Historians' practice of citation and quotation have rarely lived up to their precepts; footnotes have never supported, and can never support, every statement of fact in a given work. No apparatus can prevent all mistakes or eliminate all disagreements. Wise historians know that their craft resembles Penelope's art of weaving: footnotes and text will come together again and again, in ever-changing combinations of patterns and colors. Stability is not to be reached. [12] Nonetheless, the culturally contingent and eminently fallible footnote offers the only guarantee we have that statements about the past derive from identifiable sources. And that is the only ground we have to trust them. [13]
Notes:
12. Cf. N. Z. Davis, "On the Lame," American Historical Review, 93 (1988), 572-603.

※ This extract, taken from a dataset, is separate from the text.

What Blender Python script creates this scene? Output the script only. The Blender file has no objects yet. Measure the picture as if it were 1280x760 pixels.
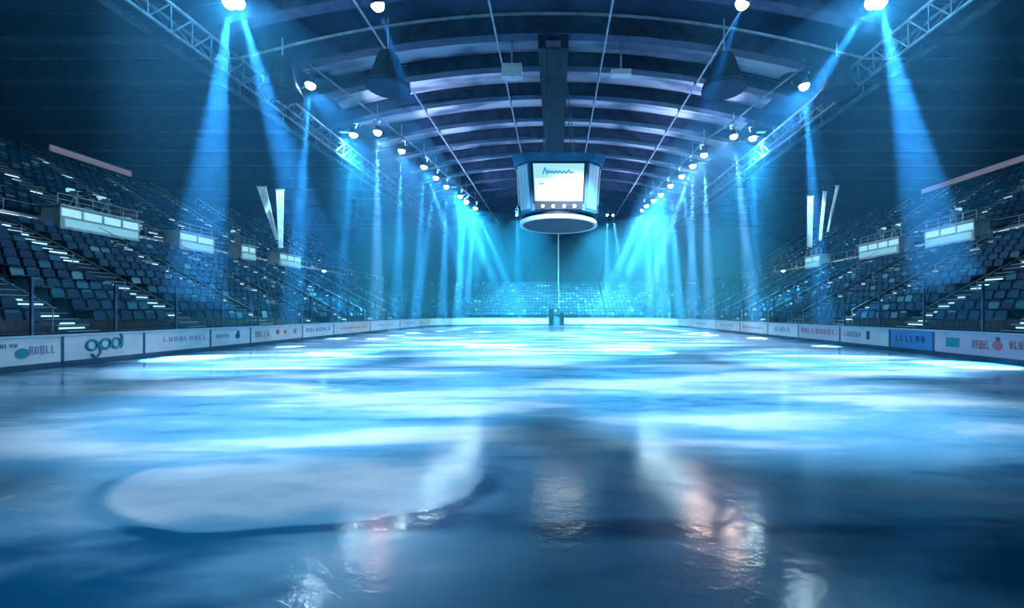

13. I agree strongly with the discussion of problems of historical knowledge offered by R. Chartier, "Zeit der Zweifel," Neue Rundshau, 105 (1994), 9-20 at 17-19. Cf. also A. B. Spitzer, Historical Truth and Lies about the Past (Chapel Hill and London, 1996).
Examples using the text:
Footnotes can't support every statement of fact. There will always be errors and disagreements. The best historians know that their stories of the past will be continually written and rewritten. But footnotes give us the only reason to trust what historians say (Grafton, 1999, p. 233).
Footnotes "have never supported, and can never support, every statement of fact in a given work." But, as Grafton argued (1999), the "culturally contingent and eminently fallible footnote offers the only guarantee we have that statements about the past derive from identifiable sources" (p. 233).
No amount of footnotes can prevent all mistakes or eliminate all disagreements. But the footnote is the "only guarantee we have that statements about the past derive from identifiable sources" (Grafton, 1999, p. 233).